Il demeure le père du roman noir moderne qui, avec lui, s’arrache au décor des salons huppés pour investir les bas-fonds des villes. Fier d’être américain et ouvertement marxiste, il n’aura écrit que cinq romans, mais aura défini à jamais l’archétype de la figure du privé.
© Mathias Walter
C’était un homme constamment malade, qui se livrait peu et buvait beaucoup. Le gars plutôt discret, selon sa fille Joséphine, qui écrivait à son propos : « il connaissait parfaitement les limites et les dangers du langage. » Dashiell Hammett (1894-1961) est né dans la ferme familiale du Maryland, où son grand-père était cultivateur de tabac. Il quitte rapidement l’école et remplit son « CV-type » d’écrivain américain digne de ce nom en faisant tous les petits boulots possibles… En 1915, il entre à l’agence de détectives Pinkerton, sollicitée à l’époque notamment pour briser les grèves. Souffrant de vertiges et d’essoufflement, il démissionne en 1921 et se met à écrire. Avec un succès rapide, il fera le bonheur du pulp Black Mask, dans lequel il publiera ses histoires sous forme de feuilletons, avant qu’elles ne soient reprises en romans. Son premier chef-d’œuvre, Moisson rouge, sort en 1929. Son détective, le « Continental Op », anonyme et qui se fait passer pour un marin, vient enquêter dans une ville minière des Rocheuses, Poisonville – ou Personville -, qui s’est développée sur la fièvre du cuivre, où le pouvoir a été accaparé par un seul homme, or ce dernier a perdu le contrôle sur les malfrats qu’il a recrutés pour réprimer les grèves de façon violente. On sait que Hammett s’est alors inspiré de la ville de Butte, dans le Montana : en situant le cœur de l’action dans ce qui était autrefois le « Wild West» américain , Hammett a révolutionné la littérature populaire de l’époque en la faisant sortir du western et du XIXe siècle, remplaçant les histoires de guerres indiennes et de hors-la-loi par la lutte des classes, liée au capitalisme naissant, réhabilitant la figure du syndicaliste en évinçant celle, idéalisée, du cow-boy.
Ses romans suivants, Le Faucon maltais ou La Clé de verre, seront du même acabit, ne lésinant pas sur la violence, jouant sur l’argot des rues, et décrivant une Amérique corrompue. S’il s’agit bien de l’invention d’un nouveau genre, dit« hard boiled », on la doit d’abord à la dépravation peu ordinaire des héros : «il était trop vieux et trop malade pour que je le gifle.
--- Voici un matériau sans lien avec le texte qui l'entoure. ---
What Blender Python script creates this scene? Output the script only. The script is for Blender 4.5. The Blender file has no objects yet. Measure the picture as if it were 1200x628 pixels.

Je ris et répondis : J’attends des preuves. » Il publiera peu dans la deuxième moitié des années 1930, ayant découvert l’engagement au sein du Parti communiste américain.
En 1928, il écrivait à son éditrice : « Je suis l’une des rares personnes – s’il en reste encore – moyennement cultivées qui prennent le roman policier au sérieux. » Il estimera ensuite que son dernier roman paru, L’lntrouvable (1934), est celui qui ressemble le plus à un roman policier. Sa vraie trouvaille, c’est le privé. Un Sam Spade bien moins reluisant que Philip Marlowe – le héros de Raymond Chandler-, et qui affirme : « Je ne suis pas contre une somme raisonnable d’ennuis.» En France, Hammett est rapidement adulé par André Gide, qui martelait que les auteurs français feraient bien de s’en inspirer pour écrire leurs dialogues. Mieux que quiconque, il aura sondé, puis marqué durablement, l’inconscient collectif américain.